■ **TO DO**: Copy out the line that contains "Keep writing the", the line that contains "(.02, .03, .005), None)", and every line between them, exactly, and nothing else.

■ **SUPPLIED DATA**:
:::

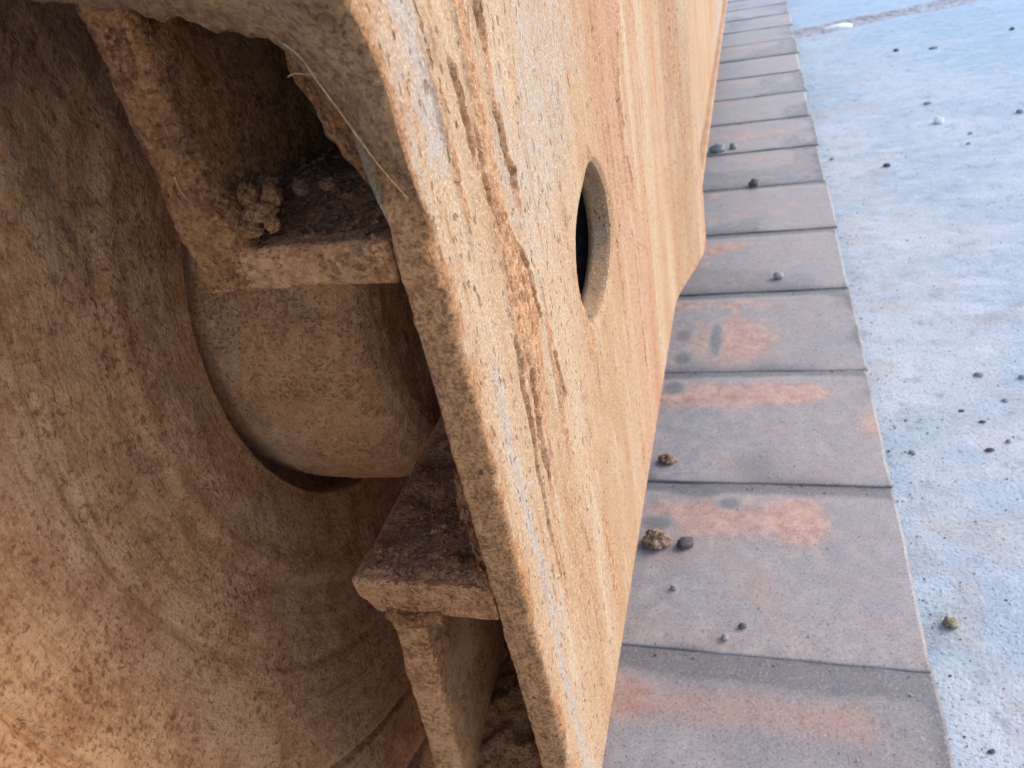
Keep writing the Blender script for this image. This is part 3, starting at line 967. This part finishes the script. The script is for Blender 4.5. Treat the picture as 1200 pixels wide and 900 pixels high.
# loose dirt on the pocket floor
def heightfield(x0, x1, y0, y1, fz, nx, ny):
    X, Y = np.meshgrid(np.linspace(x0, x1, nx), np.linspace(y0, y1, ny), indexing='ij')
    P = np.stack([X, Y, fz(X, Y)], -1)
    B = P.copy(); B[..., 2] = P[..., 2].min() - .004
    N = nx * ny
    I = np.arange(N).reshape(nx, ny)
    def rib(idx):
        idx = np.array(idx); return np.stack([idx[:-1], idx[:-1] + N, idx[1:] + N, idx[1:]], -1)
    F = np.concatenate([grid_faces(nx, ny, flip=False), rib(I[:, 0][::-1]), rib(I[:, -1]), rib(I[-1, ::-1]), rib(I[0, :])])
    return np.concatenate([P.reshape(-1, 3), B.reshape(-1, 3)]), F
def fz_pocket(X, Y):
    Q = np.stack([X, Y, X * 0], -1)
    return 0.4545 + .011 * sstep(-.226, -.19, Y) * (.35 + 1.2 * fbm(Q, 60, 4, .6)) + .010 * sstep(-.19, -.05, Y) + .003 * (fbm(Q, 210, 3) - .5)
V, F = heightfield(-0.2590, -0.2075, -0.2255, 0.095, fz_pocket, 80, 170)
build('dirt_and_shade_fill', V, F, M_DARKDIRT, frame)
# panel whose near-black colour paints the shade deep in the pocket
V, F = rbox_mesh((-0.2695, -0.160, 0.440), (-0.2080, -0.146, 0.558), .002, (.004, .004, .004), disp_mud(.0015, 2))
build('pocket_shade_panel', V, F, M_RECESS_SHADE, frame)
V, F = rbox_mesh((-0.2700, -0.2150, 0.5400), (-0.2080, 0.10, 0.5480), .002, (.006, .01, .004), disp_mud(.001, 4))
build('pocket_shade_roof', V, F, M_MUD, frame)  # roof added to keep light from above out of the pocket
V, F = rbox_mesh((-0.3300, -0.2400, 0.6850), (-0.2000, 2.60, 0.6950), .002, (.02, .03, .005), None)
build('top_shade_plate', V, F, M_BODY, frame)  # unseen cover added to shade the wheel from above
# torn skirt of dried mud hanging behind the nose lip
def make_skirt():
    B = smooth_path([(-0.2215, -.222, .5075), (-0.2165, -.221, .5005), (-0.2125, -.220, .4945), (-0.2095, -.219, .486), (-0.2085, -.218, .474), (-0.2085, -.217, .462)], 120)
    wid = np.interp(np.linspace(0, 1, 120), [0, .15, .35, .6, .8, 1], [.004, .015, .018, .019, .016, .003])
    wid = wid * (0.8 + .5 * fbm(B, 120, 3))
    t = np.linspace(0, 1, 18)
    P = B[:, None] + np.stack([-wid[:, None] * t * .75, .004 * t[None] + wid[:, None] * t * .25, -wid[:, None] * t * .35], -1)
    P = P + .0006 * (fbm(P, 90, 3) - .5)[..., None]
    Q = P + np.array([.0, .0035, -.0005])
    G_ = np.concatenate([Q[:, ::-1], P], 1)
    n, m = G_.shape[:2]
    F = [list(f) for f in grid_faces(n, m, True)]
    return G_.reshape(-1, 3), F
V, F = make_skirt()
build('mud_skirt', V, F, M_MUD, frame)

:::

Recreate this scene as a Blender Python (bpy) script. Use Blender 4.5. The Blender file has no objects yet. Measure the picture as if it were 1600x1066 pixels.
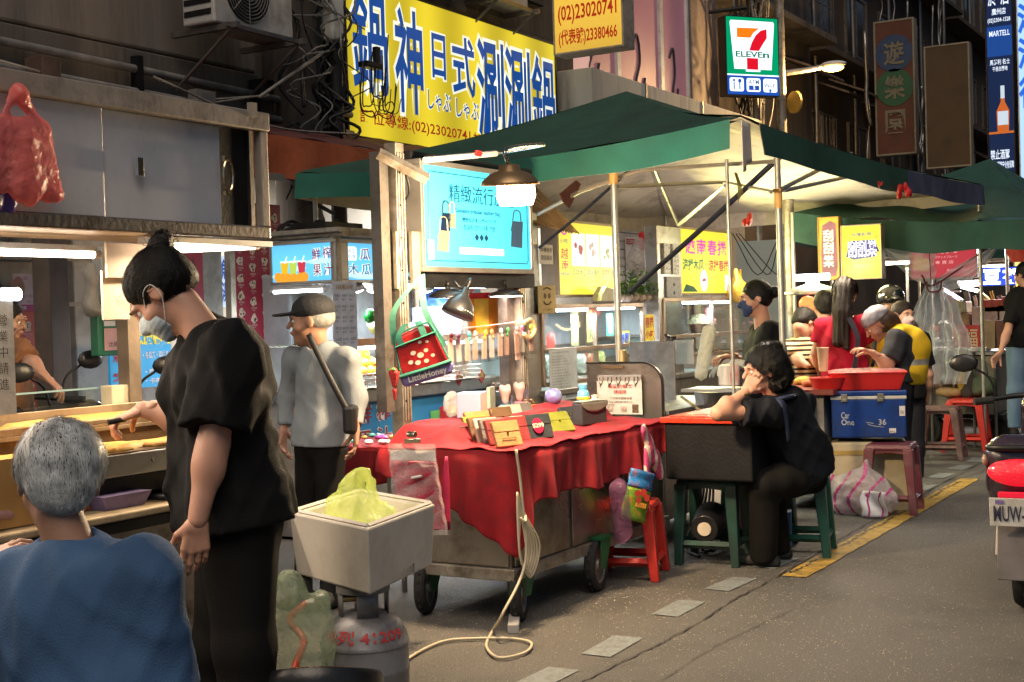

:::

■ **RESULT OF THIS TASK**:
Keep writing the Blender script for this image. This is part 3, starting at line 967. This part finishes the script. The script is for Blender 4.5. Treat the picture as 1200 pixels wide and 900 pixels high.
# loose dirt on the pocket floor
def heightfield(x0, x1, y0, y1, fz, nx, ny):
    X, Y = np.meshgrid(np.linspace(x0, x1, nx), np.linspace(y0, y1, ny), indexing='ij')
    P = np.stack([X, Y, fz(X, Y)], -1)
    B = P.copy(); B[..., 2] = P[..., 2].min() - .004
    N = nx * ny
    I = np.arange(N).reshape(nx, ny)
    def rib(idx):
        idx = np.array(idx); return np.stack([idx[:-1], idx[:-1] + N, idx[1:] + N, idx[1:]], -1)
    F = np.concatenate([grid_faces(nx, ny, flip=False), rib(I[:, 0][::-1]), rib(I[:, -1]), rib(I[-1, ::-1]), rib(I[0, :])])
    return np.concatenate([P.reshape(-1, 3), B.reshape(-1, 3)]), F
def fz_pocket(X, Y):
    Q = np.stack([X, Y, X * 0], -1)
    return 0.4545 + .011 * sstep(-.226, -.19, Y) * (.35 + 1.2 * fbm(Q, 60, 4, .6)) + .010 * sstep(-.19, -.05, Y) + .003 * (fbm(Q, 210, 3) - .5)
V, F = heightfield(-0.2590, -0.2075, -0.2255, 0.095, fz_pocket, 80, 170)
build('dirt_and_shade_fill', V, F, M_DARKDIRT, frame)
# panel whose near-black colour paints the shade deep in the pocket
V, F = rbox_mesh((-0.2695, -0.160, 0.440), (-0.2080, -0.146, 0.558), .002, (.004, .004, .004), disp_mud(.0015, 2))
build('pocket_shade_panel', V, F, M_RECESS_SHADE, frame)
V, F = rbox_mesh((-0.2700, -0.2150, 0.5400), (-0.2080, 0.10, 0.5480), .002, (.006, .01, .004), disp_mud(.001, 4))
build('pocket_shade_roof', V, F, M_MUD, frame)  # roof added to keep light from above out of the pocket
V, F = rbox_mesh((-0.3300, -0.2400, 0.6850), (-0.2000, 2.60, 0.6950), .002, (.02, .03, .005), None)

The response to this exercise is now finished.